Ce désastre est une opportunité pour les pays riverains de l’océan indien, dont les voies maritimes sont hautement fréquentées par des navires-cargo, de se mettre autour d’une table en vue d’évaluer les risques de naufrages des navires, la probabilité d’une catastrophe écologique et la capacité des plans de contingence nationaux à en atténuer les effets néfastes à la vie marine. C’est là un projet autrement important de coopération régionale avec pour parties prenantes Maurice, les Seychelles, Madagascar et la Réunion. La France, en tant que puissance riveraine, a les moyens logistiques d’être un partenaire efficace. Les enjeux du changement climatique et de l’environnement marin dépassent le cadre national.

Le pays voulait être un « Petroleum Hub » dans l’océan indien avec la capacité de stocker et de transborder des produits pétroliers pour l’usage des pays riverains et d’Afrique de l’Est. Evidemment elle n’a pas les compétences techniques pour envisager une telle ambition. Le pays ne peut même pas surveiller sa zone économique exclusive (ZEE) de 200 milles marins pour y déceler les mouvements de navires faute de bateaux de patrouille et de radars modernes. Un bateau de remorquage de la Marine Authority est en panne dans le port depuis quelque temps. Le gouvernement dépense des milliards de roupies sur des projets d’éléphant blanc (Rs 5 milliards pour le stade de Côte d’Or) et des caméras de surveillance (Rs 19 milliards) à travers l’île qui ne rapportent aucun rendement économique.
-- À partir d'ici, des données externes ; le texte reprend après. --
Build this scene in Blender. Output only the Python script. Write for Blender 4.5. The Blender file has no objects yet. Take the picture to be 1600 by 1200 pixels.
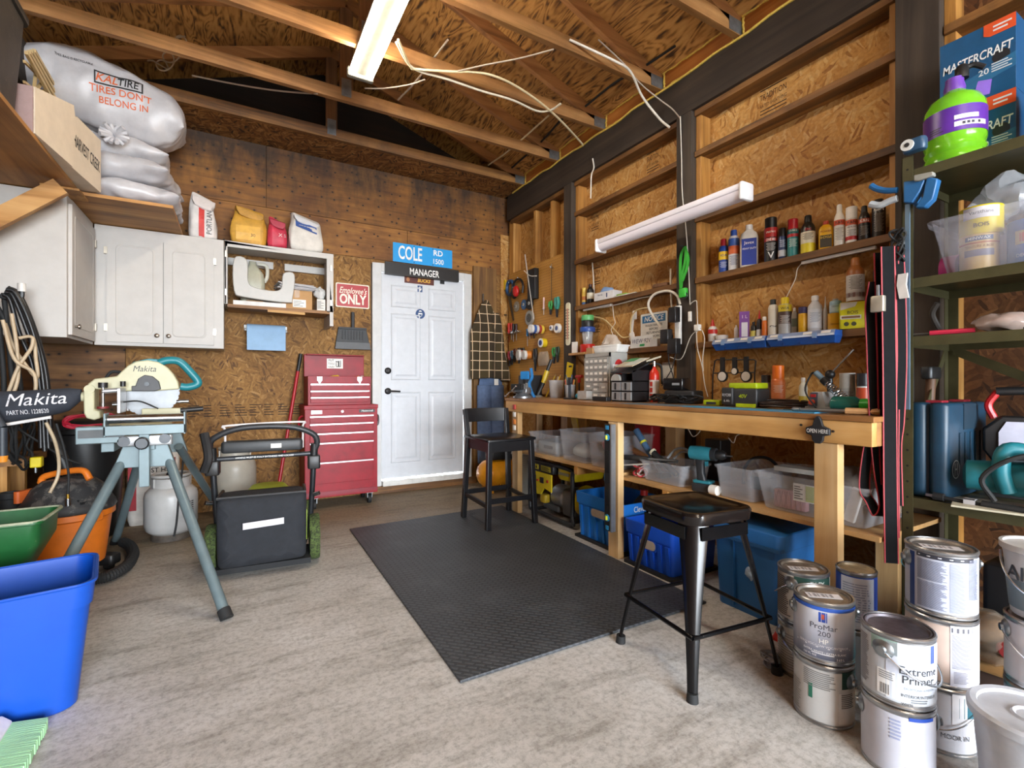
import bpy, bmesh, math, random
from mathutils import Vector as V, Matrix as M
SC=bpy.context.scene
C=SC.collection
R=math.radians
PI=math.pi
TR=M.Translation
# ---------------------------------------------------------------- camera (level,1.06 m above the slab, turned 30 degrees right)
F, H=750.0,1.06
cam_data=bpy.data.cameras.new('camera')
cam_data.sensor_width=36.0
cam_data.lens=F/1600*36.0
cam_data.clip_start=0.02
cam=bpy.data.objects.new('camera', cam_data)
cam.location=(0,0, H)
cam.rotation_euler=(R(90),0, R(-30))
C.objects.link(cam)
SC.camera=cam
# ---------------------------------------------------------------- sky seen through the open garage door behind the camera
world=bpy.data.worlds.new('sky')
SC.world=world
world.use_nodes=True
wn=world.node_tree
bg=wn.nodes['Background']
bg.inputs['Color'].default_value=(0.86,0.93,1.0,1)
bg.inputs['Strength'].default_value=18
portal=bpy.data.lights.new('door_opening_portal', 'AREA')
portal.shape='RECTANGLE'
portal.size, portal.size_y=3.7,2.8
portal.cycles.is_portal=True
po=bpy.data.objects.new('door_opening_portal', portal)
po.location=(0.72,-4.6,1.4)
po.rotation_euler=(R(90),0,0)
C.objects.link(po)
SC.view_settings.view_transform='Standard'
SC.view_settings.look='None'
SC.view_settings.exposure=1.15
SC.view_settings.gamma=1.0
SC.view_settings.use_curve_mapping=False
SC.cycles.max_bounces=10
SC.cycles.diffuse_bounces=6
SC.cycles.transparent_max_bounces=16
SC.cycles.sample_clamp_indirect=6
SC.cycles.caustics_reflective=False
SC.cycles.caustics_refractive=False
SC.cycles.use_denoising=True

# ---------------------------------------------------------------- measuring helpers: where a line of sight meets a real plane
def ray(u, v):
    s=(u - 800)/F
    return V((.5 + .8660254*s,.8660254 - .5*s,(600 - v)/F))
def PX(u, v, x):
    d=ray(u, v); return V((0,0, H)) + d*(x/d.x)
def PY(u, v, y):
    d=ray(u, v); return V((0,0, H)) + d*(y/d.y)
def PZ(u, v, z):
    d=ray(u, v); return V((0,0, H)) + d*((z - H)/d.z)
def face(x, y):
    return math.atan2(-x, y)          # turn that points local -Y at the viewer's side of the room
def spot(u0, u1, X, z):
    """centre on the plane X at height z, radius and metres per pixel for something spanning u0..u1"""
    u=(u0 + u1)/2; s=(u - 800)/F
    t=X/(.5 + .8660254*s)
    p=V((0,0, H)) + ray(u,600)*t
    k=t/F
    return V((p.x, p.y, z)),(u1 - u0)/2*k/math.sqrt(1 + s*s), k

# ---------------------------------------------------------------- materials
def lin(h):
    h=h.lstrip('#')
    o=[]
    for i in (0,2,4):
        x=int(h[i:i + 2],16)/255
        o.append(x/12.92 if x <= .04045 else ((x + .055)/1.055) ** 2.4)
    return (*o,1)
_mc={}
def nodes(name):
    m=bpy.data.materials.new(name); m.use_nodes=True
    nt=m.node_tree
    return m, nt, nt.nodes['Principled BSDF']
def N(nt, typ, **kw):
    n=nt.nodes.new(typ)
    for k, v in kw.items():
        if k.startswith('_'): setattr(n, k[1:], v)
        else: n.inputs[int(k[1:]) if k[0] == 'i' and k[1:].isdigit() else k.replace('__', ' ')].default_value=v
    return n
def ramp(nt, stops, fac):
    r=nt.nodes.new('ShaderNodeValToRGB')
    e=r.color_ramp.elements
    while len(e) < len(stops): e.new(.5)
    for q,(p, c) in zip(e, stops):
        q.position=p; q.color=lin(c) if isinstance(c, str) else (c, c, c,1)
    nt.links.new(fac, r.inputs[0])
    return r.outputs[0]
def mixc(nt, fac, a, b, mode='MIX'):
    x=nt.nodes.new('ShaderNodeMix'); x.data_type='RGBA'; x.blend_type=mode
    for s, v in ((x.inputs[0], fac),(x.inputs[6], a),(x.inputs[7], b)):
        if isinstance(v,(int, float)): s.default_value=v
        elif isinstance(v, str): s.default_value=lin(v)
        else: nt.links.new(v, s)
    return x.outputs[2]
def bump(nt, p, h, strength=.3, dist=.002):
    b=N(nt, 'ShaderNodeBump', Strength=strength, Distance=dist)
    nt.links.new(h, b.inputs['Height']); nt.links.new(b.outputs[0], p.inputs['Normal'])
def c(hexa, rough=.45, metal=0, wear=.08, alpha=1, scale=14, wearcol=None, emit=0, spec=.5, wt=.62):
    """a plain finish with a little procedural unevenness; wearcol adds scuffs of another colour"""
    key=(hexa, rough, metal, wear, alpha, scale, wearcol, emit, wt)
    if key in _mc: return _mc[key]
    m, nt, p=nodes('finish_%d' % len(_mc))
    tc=N(nt, 'ShaderNodeTexCoord')
    no=N(nt, 'ShaderNodeTexNoise', Scale=scale, Detail=4.0, Roughness=.6)
    nt.links.new(tc.outputs['Object'], no.inputs['Vector'])
    base=lin(hexa)
    dark=tuple(x*(1 - wear*2) for x in base[:3])
    lite=tuple(min(1, x*(1 + wear)) for x in base[:3])
    r=nt.nodes.new('ShaderNodeValToRGB'); e=r.color_ramp.elements
    e[0].position=.3; e[0].color=(*dark,1); e[1].position=.7; e[1].color=(*lite,1)
    nt.links.new(no.outputs[0], r.inputs[0])
    col=r.outputs[0]
    if wearcol:
        n2=N(nt, 'ShaderNodeTexNoise', Scale=scale*2.5, Detail=6.0, Roughness=.75)
        nt.links.new(tc.outputs['Object'], n2.inputs['Vector'])
        f=ramp(nt, [(wt,0.0),(wt + .06,1.0)], n2.outputs[0])
        col=mixc(nt, f, col, wearcol)
    nt.links.new(col, p.inputs['Base Color'])
    p.inputs['Roughness'].default_value=rough
    p.inputs['Metallic'].default_value=metal
    p.inputs['Specular IOR Level'].default_value=spec
    p.inputs['Alpha'].default_value=alpha
    if emit:
        nt.links.new(col, p.inputs['Emission Color']); p.inputs['Emission Strength'].default_value=emit
    _mc[key]=m
    return m
def vec2(nt, axes, tc='Object'):
    t=N(nt, 'ShaderNodeTexCoord'); s=N(nt, 'ShaderNodeSeparateXYZ'); k=N(nt, 'ShaderNodeCombineXYZ')
    nt.links.new(t.outputs[tc], s.inputs[0])
    nt.links.new(s.outputs['XYZ'.index(axes[0])], k.inputs[0]); nt.links.new(s.outputs['XYZ'.index(axes[1])], k.inputs[1])
    return k.outputs[0], s.outputs
def osb(name, axes, tones, rough=.75):
    """strand board: long flakes in three directions, every flake its own tone"""
    m, nt, p=nodes(name)
    v, _=vec2(nt, axes)
    nz=N(nt, 'ShaderNodeTexNoise', Scale=9.0, Detail=2.0)
    nt.links.new(v, nz.inputs['Vector'])
    wob=N(nt, 'ShaderNodeVectorMath', _operation='MULTIPLY_ADD'); wob.inputs[1].default_value=(.03,.03,0)
    nt.links.new(nz.outputs['Color'], wob.inputs[0]); nt.links.new(v, wob.inputs[2])
    outs=[]
    for ang, sx, sy in ((70,16,70),(118,18,80),(18,15,64)):
        mp=N(nt, 'ShaderNodeMapping'); mp.inputs['Rotation'].default_value[2]=R(ang); mp.inputs['Location'].default_value=(ang*.13, ang*.07,0)
        nt.links.new(wob.outputs[0], mp.inputs[0])
        sc=N(nt, 'ShaderNodeVectorMath', _operation='MULTIPLY'); sc.inputs[1].default_value=(sx, sy,1)
        nt.links.new(mp.outputs[0], sc.inputs[0])
        vo=N(nt, 'ShaderNodeTexVoronoi', _voronoi_dimensions='2D', Scale=1.0)
        nt.links.new(sc.outputs[0], vo.inputs['Vector'])
        sp=N(nt, 'ShaderNodeSeparateColor'); nt.links.new(vo.outputs['Color'], sp.inputs[0])
        outs.append(sp.outputs)
    pick=N(nt, 'ShaderNodeTexVoronoi', _voronoi_dimensions='2D', Scale=19.0)
    nt.links.new(wob.outputs[0], pick.inputs['Vector'])
    ps=N(nt, 'ShaderNodeSeparateColor'); nt.links.new(pick.outputs['Color'], ps.inputs[0])
    f1=ramp(nt, [(.49,0.0),(.5,1.0)], ps.outputs[0])
    f2=ramp(nt, [(.62,0.0),(.63,1.0)], ps.outputs[1])
    h=mixc(nt, f2, mixc(nt, f1, outs[0][0], outs[1][0]), outs[2][0])
    col=ramp(nt, [(0, tones[0]),(.12, tones[1]),(.5, tones[2]),(.85, tones[3]),(1, tones[4])], h)
    gr=N(nt, 'ShaderNodeTexNoise', Scale=60.0, Detail=3.0); nt.links.new(v, gr.inputs['Vector'])
    col=mixc(nt,.5, col, ramp(nt, [(.3, '#b0a090'),(.7, '#ffffff')], gr.outputs[0]), 'MULTIPLY')
    big=N(nt, 'ShaderNodeTexNoise', Scale=1.6, Detail=3.0); nt.links.new(v, big.inputs['Vector'])
    col=mixc(nt,.55, col, ramp(nt, [(.35, '#a89078'),(.65, '#ffffff')], big.outputs[0]), 'MULTIPLY')
    nt.links.new(col, p.inputs['Base Color']); p.inputs['Roughness'].default_value=rough
    bump(nt, p, h,.35,.003)
    return m
def wood(name, grain, lo, mid, hi, scale=1.0, knots=.0, rough=.6, dirt=0, tone=.0):
    """sawn lumber/veneer with the grain along the named axis"""
    key=(name, grain)
    if key in _mc: return _mc[key]
    m, nt, p=nodes(name + '_' + grain.lower())
    tc=N(nt, 'ShaderNodeTexCoord')
    sv={'X': (1.2,22,22), 'Y': (22,1.2,22), 'Z': (22,22,1.2)}[grain]
    a=N(nt, 'ShaderNodeVectorMath', _operation='MULTIPLY'); a.inputs[1].default_value=[q*scale for q in sv]
    nt.links.new(tc.outputs['Object'], a.inputs[0])
    n1=N(nt, 'ShaderNodeTexNoise', Scale=1.0, Detail=5.0, Roughness=.6, Distortion=.9); nt.links.new(a.outputs[0], n1.inputs['Vector'])
    n2=N(nt, 'ShaderNodeTexNoise', Scale=2.2, Detail=3.0); nt.links.new(tc.outputs['Object'], n2.inputs['Vector'])
    col=ramp(nt, [(.3, lo),(.5, mid),(.68, hi)], n1.outputs[0])
    col=mixc(nt,.6, col, ramp(nt, [(.32, '#9a8a78'),(.6, '#ffffff')], n2.outputs[0]), 'MULTIPLY')
    if knots:
        b=N(nt, 'ShaderNodeVectorMath', _operation='MULTIPLY'); b.inputs[1].default_value=[(1 if q < 10 else 2.6) for q in sv]
        nt.links.new(tc.outputs['Object'], b.inputs[0])
        vo=N(nt, 'ShaderNodeTexVoronoi', Scale=knots); nt.links.new(b.outputs[0], vo.inputs['Vector'])
        f=ramp(nt, [(.06,1.0),(.13,0.0)], vo.outputs['Distance'])
        col=mixc(nt, f, col, lo)
        col=mixc(nt, ramp(nt, [(.03,.8),(.06,0.0)], vo.outputs['Distance']), col, '#2a1608')
    if dirt:
        n3=N(nt, 'ShaderNodeTexNoise', Scale=3.5, Detail=6.0, Roughness=.7); nt.links.new(tc.outputs['Object'], n3.inputs['Vector'])
        col=mixc(nt, ramp(nt, [(.5,0.0),(.68, dirt)], n3.outputs[0]), col, '#241a12')
    nt.links.new(col, p.inputs['Base Color']); p.inputs['Roughness'].default_value=rough
    bump(nt, p, n1.outputs[0],.25,.002)
    _mc[key]=m
    return m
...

Dans le cadre d’un développement économique alternatif, Il fallait investir dans l’économie bleue avec des bateaux de patrouille et une industrie de la pêche moderne, laquelle aurait créé des emplois productifs et assurer une production de poissons exportable. Si le pays ne peut déceler la présence d’un navire à moins d’un kilomètre de la côte sud-est, comment va-t-il surveiller des navires qui entrent dans sa ZEE sans aucun signal, surtout dans les parages des îles lointaines telles que Saint Brandon, Rodrigues, Agaléga et les Chagos, dont il veut recouvrer la souveraineté. Il ne suffit pas de se proclamer Etat-océan. Encore faut-il avoir les moyens de prévenir ou de mitiger une catastrophe écologique en mer.